I was lucky to read L.A. Confidential (technically a sequel to The Black Dahlia) first. The former is a much better story and I’m not sure if I would have read the rest of Elroy’s LA Quartet if I had started with Dahlia.
I got around to watching some dusty old SF that Amazon Prime has been recommending to me for years.
Things to Come (1936) is one of those notable films I’ve never seen in its entirety until now. Like almost everything HG Wells wrote, it is remarkably prescient. One thing he got wrong is that he thought the objection to space travel would be the cost in lives rather than money. Written another way the heroes, John Cabal and Oswald Cabal could be stand-ins for the Military Industrial Complex. And Ralph Richardson’s warlord looks pretty harmless next to the real life monsters that started to come to power even while the film was being made.
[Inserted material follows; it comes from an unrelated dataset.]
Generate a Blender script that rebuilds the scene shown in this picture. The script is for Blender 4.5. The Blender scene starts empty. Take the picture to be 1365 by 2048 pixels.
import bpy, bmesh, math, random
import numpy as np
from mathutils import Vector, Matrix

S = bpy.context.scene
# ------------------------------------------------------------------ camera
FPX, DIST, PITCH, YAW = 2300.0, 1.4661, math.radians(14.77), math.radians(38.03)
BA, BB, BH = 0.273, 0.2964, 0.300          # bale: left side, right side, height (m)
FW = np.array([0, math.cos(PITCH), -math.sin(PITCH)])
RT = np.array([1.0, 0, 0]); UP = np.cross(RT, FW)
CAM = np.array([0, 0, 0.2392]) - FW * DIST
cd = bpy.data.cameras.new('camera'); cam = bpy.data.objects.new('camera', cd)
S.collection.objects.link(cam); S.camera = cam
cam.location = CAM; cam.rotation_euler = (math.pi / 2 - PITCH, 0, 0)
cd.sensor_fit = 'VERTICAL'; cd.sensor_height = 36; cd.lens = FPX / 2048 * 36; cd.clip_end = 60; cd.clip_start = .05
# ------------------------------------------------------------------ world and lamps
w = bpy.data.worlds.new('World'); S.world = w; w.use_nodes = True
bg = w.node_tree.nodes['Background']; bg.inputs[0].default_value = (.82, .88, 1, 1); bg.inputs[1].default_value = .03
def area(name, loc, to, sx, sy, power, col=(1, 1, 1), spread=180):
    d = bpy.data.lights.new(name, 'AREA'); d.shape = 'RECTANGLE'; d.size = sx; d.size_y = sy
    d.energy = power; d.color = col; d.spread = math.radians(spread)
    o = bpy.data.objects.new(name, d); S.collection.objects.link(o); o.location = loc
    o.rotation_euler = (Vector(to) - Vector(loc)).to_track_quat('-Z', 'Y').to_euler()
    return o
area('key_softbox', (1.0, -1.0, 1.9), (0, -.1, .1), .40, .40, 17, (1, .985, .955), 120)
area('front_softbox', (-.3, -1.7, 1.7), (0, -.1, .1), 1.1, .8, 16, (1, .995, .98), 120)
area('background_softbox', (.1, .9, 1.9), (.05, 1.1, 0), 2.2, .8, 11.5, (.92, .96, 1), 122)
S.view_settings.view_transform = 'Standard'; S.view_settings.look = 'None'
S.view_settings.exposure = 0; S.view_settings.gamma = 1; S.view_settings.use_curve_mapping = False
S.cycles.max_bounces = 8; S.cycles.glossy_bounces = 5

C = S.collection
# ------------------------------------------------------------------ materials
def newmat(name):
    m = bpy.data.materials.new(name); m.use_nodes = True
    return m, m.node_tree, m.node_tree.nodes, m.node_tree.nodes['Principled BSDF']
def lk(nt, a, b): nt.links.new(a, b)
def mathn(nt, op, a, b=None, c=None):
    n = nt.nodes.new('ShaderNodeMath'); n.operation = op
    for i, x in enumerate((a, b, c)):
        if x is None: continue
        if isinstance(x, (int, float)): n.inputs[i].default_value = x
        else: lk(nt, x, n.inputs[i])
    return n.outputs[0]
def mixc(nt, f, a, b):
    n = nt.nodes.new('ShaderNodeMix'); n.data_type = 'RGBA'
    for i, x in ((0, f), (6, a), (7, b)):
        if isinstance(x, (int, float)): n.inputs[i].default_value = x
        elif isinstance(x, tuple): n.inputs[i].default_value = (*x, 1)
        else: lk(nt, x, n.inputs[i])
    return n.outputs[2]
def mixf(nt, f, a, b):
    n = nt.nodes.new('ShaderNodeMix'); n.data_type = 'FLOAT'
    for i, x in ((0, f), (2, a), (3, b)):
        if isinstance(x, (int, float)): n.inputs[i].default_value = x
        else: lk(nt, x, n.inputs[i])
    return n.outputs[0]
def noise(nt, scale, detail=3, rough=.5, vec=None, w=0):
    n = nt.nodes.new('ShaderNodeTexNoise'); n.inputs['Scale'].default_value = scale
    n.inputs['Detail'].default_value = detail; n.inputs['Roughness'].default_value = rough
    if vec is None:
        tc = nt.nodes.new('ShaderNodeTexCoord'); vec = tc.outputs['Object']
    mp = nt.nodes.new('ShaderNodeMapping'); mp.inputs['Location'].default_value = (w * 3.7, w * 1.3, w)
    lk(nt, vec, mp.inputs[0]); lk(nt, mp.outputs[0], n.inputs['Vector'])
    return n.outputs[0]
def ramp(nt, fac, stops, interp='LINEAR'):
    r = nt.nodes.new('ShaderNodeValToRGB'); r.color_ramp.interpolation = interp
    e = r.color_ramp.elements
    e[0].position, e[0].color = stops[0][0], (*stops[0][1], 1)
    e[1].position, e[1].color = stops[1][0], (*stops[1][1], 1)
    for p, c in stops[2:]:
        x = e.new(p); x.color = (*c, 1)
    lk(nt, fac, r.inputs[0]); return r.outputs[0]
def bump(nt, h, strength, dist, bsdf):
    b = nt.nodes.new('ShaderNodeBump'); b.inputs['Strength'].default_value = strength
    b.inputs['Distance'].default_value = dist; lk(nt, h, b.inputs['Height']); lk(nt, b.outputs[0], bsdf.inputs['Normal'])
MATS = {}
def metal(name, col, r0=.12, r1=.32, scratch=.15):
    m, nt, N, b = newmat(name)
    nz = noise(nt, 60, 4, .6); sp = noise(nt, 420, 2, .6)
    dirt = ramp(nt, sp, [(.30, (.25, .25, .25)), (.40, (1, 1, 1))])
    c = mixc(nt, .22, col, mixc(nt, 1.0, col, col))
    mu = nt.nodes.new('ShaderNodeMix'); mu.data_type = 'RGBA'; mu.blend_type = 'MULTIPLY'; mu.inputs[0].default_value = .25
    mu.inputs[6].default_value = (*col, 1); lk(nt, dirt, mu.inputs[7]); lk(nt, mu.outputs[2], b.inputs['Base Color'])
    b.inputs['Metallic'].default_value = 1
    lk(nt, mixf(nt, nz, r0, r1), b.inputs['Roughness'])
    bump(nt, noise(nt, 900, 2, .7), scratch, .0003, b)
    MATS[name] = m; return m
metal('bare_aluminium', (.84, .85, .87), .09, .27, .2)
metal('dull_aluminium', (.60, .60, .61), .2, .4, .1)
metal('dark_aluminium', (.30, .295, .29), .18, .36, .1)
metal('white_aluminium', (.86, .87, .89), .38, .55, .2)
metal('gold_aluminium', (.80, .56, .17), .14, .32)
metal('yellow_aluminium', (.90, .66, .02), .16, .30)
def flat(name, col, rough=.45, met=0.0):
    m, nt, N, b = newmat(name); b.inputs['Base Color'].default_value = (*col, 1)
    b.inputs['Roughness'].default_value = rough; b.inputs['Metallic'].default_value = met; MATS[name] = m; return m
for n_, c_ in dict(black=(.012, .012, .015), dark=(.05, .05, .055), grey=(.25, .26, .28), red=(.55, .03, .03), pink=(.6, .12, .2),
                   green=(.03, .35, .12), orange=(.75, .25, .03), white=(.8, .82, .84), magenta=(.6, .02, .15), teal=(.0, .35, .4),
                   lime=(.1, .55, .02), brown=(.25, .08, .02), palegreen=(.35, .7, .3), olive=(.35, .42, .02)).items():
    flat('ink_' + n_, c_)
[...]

The Magnetic Monster (1953) Written and Directed by Curt Siodmak. First - It’s not a monster movie. More like a nuclear disaster movie akin to Three Mile Island or Chernobyl. It’s told in a procedural Dragnet style and is quite engaging until it tries to shoehorn the hero’s pregnant wife into the story. Love interest and melodrama apparently weren’t a strong suit of SF writers of that era (is it yet?)
He’s also funny in the aforementioned Midnight Run as a cynical bounty hunter, and as a commando plumber, of all things, in Brazil.
Haven’t seen that, but I really liked the 2002 remake with Jim Caviezel and Guy Pearce.
I liked but didn’t love Citizen X, which featured Stephen Rea, Donald Sutherland and Max Von Sydow. Worth a look as a police procedural in a non-AngloAmerican setting, though.
Really hated the tonal juxtapositions, and Thor’s oafish whimsy. This isn’t new in the recent Thor movies, but I found this one particularly jarring, with goofiness directly in situ with kidnapped children.
I absorbed Moonfall this afternoon. I flipped it on, laid down on the couch and promptly initiated my afternoon nap routine. Woke up with the credits rolling. I’ve been told that’s the better way to enjoy it, but I’ll probably give it another shot with my eyes open.